How to Convey the Truth

“I paint pictures of my heart, the colors blue and purple start to bleed into an endless dark; it’s only you, it’s only you. I’d burn them for you if you want me to.”

- Bobby


Music exists for many reasons. It is ritualistic, it is entertaining, it is emotionally communicative, it is and has been a culturally load-bearing form of media throughout all of recorded history. The overwhelmingly central theme of most if not all music is that it carries feeling in some form. This idea has folded in on itself countless times with the general evolution of culture; perhaps a piece of music exists specifically to carry no feeling, but that in of itself is feeling nonetheless. Music is an incredibly important and powerful tool for this specific use, and for millennia man has developed more interesting and complex ways to carry feeling from writer, composer, or performer, to listener. Music can be crudely categorized into “vocal” and “instrumental,” that is, music with or without a vocal or lyrical aspect. While the emotional capacities of instrumental music exist within and throughout both types of music, the addition of vocals adds a much more streamlined and digestible outlet through which feeling can be captured, transmuted, and shared. It is here, in the voices sung into microphones, where stories are told and immortalized, where minds are displayed for universal dissection and, hopefully, understood.

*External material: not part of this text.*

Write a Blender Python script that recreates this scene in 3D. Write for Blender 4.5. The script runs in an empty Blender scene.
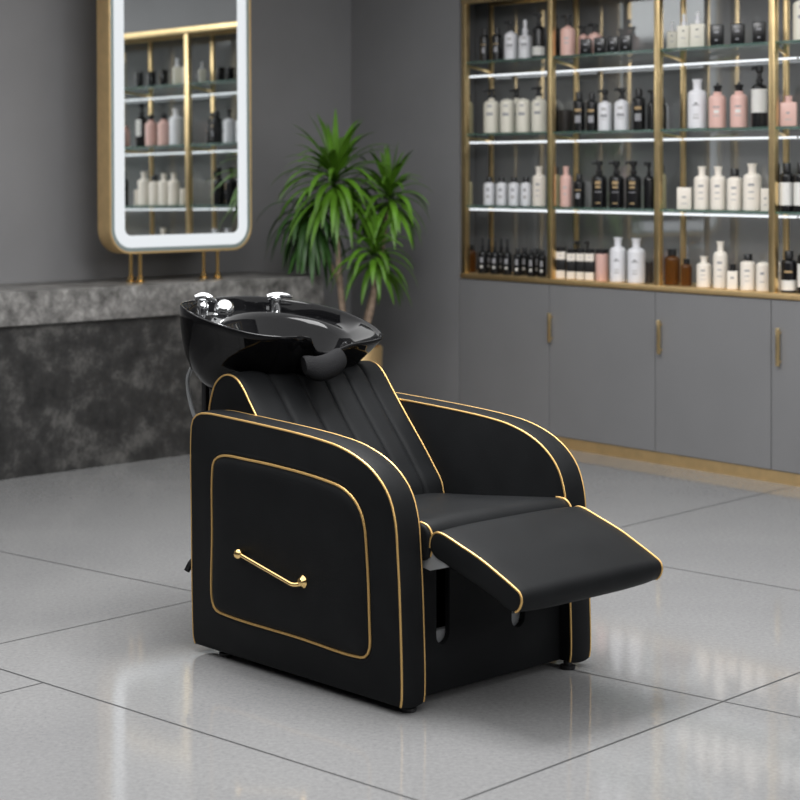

“Everybody wants you, yeah, everybody loves you; your smile, your teeth, your hair; They don’t know you’re not there, they don’t know you’re not there”

- The Same


Alex Giannascoli has been releasing music under the abbreviation “Alex G” since 2010 to his bandcamp page, eventually signing to a record label in 2014 to continue music as a professional endeavor. In his 13-year career as a singer/songwriter and multi-instrumentalist, he has released 10 studio albums and an original motion picture soundtrack. While Alex G has reached critical acclaim with many of his releases, the most prominent aspect of praise he has received over his career has been that of his ability as a songwriter. Whether it be on American Songwriter, Pitchfork, Vice, The Fader, or any of the other publications with a chance to interview Alex G, questions always land on his rudimentary and deeply emotional songwriting process. His music focuses on his writing, building songs from scratch in his apartment, recording and rerecording and rerecording everything himself, only calling bandmates in to play a part if he cannot. The product: beautifully raw and unique indie rock/folk music, punctuated by simple guitar parts, gorgeous melodies, and uniquely emotionally potent lyricism.

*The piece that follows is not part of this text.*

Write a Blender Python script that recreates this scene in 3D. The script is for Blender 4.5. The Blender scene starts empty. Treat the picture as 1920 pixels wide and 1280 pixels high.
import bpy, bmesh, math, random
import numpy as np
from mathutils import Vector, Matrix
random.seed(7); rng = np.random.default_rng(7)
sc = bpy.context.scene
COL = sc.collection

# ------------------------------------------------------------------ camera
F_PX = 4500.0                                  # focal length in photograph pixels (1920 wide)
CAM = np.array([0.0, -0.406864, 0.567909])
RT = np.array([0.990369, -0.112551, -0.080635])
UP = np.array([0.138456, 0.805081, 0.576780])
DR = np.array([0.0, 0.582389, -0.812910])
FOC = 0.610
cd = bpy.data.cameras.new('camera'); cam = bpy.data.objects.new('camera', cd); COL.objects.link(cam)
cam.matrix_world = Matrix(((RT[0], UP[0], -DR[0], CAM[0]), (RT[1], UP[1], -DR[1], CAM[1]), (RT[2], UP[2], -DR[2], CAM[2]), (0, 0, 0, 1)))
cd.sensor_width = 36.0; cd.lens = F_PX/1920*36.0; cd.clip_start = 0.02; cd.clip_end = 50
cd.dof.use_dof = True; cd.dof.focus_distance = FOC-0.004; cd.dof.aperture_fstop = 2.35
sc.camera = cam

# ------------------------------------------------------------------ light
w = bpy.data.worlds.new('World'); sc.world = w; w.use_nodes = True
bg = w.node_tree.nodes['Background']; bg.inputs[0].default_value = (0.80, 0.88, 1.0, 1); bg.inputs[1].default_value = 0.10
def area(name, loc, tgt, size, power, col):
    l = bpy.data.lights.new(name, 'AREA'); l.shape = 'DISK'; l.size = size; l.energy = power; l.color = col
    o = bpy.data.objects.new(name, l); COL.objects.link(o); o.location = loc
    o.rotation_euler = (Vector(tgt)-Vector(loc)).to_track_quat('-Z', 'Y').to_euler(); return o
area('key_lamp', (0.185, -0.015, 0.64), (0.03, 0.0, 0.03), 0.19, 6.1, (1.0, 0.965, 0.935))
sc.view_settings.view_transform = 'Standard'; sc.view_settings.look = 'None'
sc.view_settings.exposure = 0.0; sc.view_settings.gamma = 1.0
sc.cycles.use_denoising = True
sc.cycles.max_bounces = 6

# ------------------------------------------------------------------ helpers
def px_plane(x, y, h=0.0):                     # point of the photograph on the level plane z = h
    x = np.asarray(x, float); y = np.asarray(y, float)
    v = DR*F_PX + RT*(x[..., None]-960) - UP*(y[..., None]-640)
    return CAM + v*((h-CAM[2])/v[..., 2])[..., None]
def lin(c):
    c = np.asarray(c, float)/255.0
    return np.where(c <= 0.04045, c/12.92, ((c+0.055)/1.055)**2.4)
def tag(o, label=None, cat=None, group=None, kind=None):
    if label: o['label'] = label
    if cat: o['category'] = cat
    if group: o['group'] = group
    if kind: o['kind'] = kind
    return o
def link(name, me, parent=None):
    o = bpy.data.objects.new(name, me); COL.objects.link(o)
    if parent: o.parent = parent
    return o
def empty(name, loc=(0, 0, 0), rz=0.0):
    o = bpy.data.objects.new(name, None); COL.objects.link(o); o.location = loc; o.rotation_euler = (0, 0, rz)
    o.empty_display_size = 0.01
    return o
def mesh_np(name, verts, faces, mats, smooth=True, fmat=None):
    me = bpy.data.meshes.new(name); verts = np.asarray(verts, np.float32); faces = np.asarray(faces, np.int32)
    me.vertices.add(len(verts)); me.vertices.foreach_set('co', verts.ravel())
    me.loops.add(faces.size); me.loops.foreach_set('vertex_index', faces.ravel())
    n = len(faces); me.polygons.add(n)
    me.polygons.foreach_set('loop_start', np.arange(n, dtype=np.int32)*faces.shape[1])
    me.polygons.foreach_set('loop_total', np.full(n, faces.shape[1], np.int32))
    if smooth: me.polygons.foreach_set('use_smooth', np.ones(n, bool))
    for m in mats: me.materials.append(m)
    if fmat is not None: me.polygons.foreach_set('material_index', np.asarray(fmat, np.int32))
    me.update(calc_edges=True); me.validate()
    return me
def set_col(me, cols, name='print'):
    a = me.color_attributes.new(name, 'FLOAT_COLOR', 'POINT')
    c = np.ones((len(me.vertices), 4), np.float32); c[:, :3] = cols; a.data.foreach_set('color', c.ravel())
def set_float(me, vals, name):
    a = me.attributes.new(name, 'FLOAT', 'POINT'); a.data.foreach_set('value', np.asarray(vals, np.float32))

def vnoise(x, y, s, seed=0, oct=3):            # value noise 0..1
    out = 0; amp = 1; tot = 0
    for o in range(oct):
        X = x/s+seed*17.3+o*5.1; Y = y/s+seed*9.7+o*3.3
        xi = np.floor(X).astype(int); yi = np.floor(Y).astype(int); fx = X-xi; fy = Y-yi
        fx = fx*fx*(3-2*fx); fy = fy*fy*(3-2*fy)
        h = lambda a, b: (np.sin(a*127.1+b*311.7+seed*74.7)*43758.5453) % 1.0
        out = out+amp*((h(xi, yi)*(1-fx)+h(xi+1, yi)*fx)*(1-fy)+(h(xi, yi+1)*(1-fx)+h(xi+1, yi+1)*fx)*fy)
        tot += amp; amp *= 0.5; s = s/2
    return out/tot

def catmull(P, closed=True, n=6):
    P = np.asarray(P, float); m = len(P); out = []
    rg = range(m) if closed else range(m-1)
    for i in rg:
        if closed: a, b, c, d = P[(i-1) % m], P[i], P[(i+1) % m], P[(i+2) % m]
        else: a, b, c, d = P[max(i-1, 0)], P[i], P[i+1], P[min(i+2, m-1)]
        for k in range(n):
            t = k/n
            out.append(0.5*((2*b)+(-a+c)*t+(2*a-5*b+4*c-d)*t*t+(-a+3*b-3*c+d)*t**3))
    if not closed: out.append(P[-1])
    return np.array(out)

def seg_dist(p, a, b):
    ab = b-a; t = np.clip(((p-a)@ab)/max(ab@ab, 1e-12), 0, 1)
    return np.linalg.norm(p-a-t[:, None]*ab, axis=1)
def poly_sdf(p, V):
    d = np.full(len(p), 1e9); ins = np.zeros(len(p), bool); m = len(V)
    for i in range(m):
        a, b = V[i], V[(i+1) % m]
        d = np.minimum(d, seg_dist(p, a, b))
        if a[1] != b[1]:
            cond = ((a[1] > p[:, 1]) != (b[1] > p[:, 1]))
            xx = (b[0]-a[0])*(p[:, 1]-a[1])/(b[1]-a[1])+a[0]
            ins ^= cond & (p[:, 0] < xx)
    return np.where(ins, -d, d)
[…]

“I see great waves coming our way, beautiful sunsets on lost and lonely days. Infinite futures become a single past; everyone whimpers, nobody lasts”

- Miracles


The fascination around Alex G and his lyrics begins to unfold with the context that while he has released such a large quantity of music, his personal life remains almost entirely unknown. He includes very personal stories in his music, but mixed in with stories from people he knows, stories he made up, songs from differing points of view, songs based around fictional characters, or tracks comprised of an amalgamation of some or all of these sources. Alex G’s music rarely exists to tell a specific story, but instead, lines are written and songs are structured entirely in support of the preservation of a particular moment in time, a specific feeling or emotion. The outcome of such a process is often lyrics with several or many differing interpretations, all supporting the same general emotional theme. In this, his music reads similar to free-form poetry, with room for the listener to connect their own experiences to the emotions painted over his instrumentals. “Part of my goal is to make the angle unclear, even to myself. I just want to make it strike a chord.” A song to exemplify this effect is “Gnaw” from his 2010 album “Race.” The lyrics of this song have been theorized to discuss any of the following: sexual assault, a one-sided relationship, homosexuality on the part of the narrator and on the part of the subject of the song, or the denial and avoidance of one’s emotions. The final ingredient in the phenomenon that has made Alex G is his reluctance to comment on the validity of any theories created in response to his music, as oftentimes, there is no “correct” interpretation. In this, every interpretation can be seen as valid, as true, as long as it resonates with somebody. 


“She loves me like a dog, and when we mess around, I’ll let her know the truth; I can’t rely on hope with fate, and every time I wake, I second guess the game I play; did I make a mistake?”

- Sarah


The result of this work is a catalog of music that is effectively nonsensical yet entirely relatable and extensively meaningful. Somehow, his music can be disjointed, hard to follow, overly poetic, and unreasonably vague, yet make complete sense. Alex G has mastered the art of making art that you can cry to without ever understanding, but at the end of the day, to cry to it is all the understanding that’s ever needed. 


“I don’t want to see me, I want to be trapped in you; I don’t want to be me, but I’m gonna pretend for you.”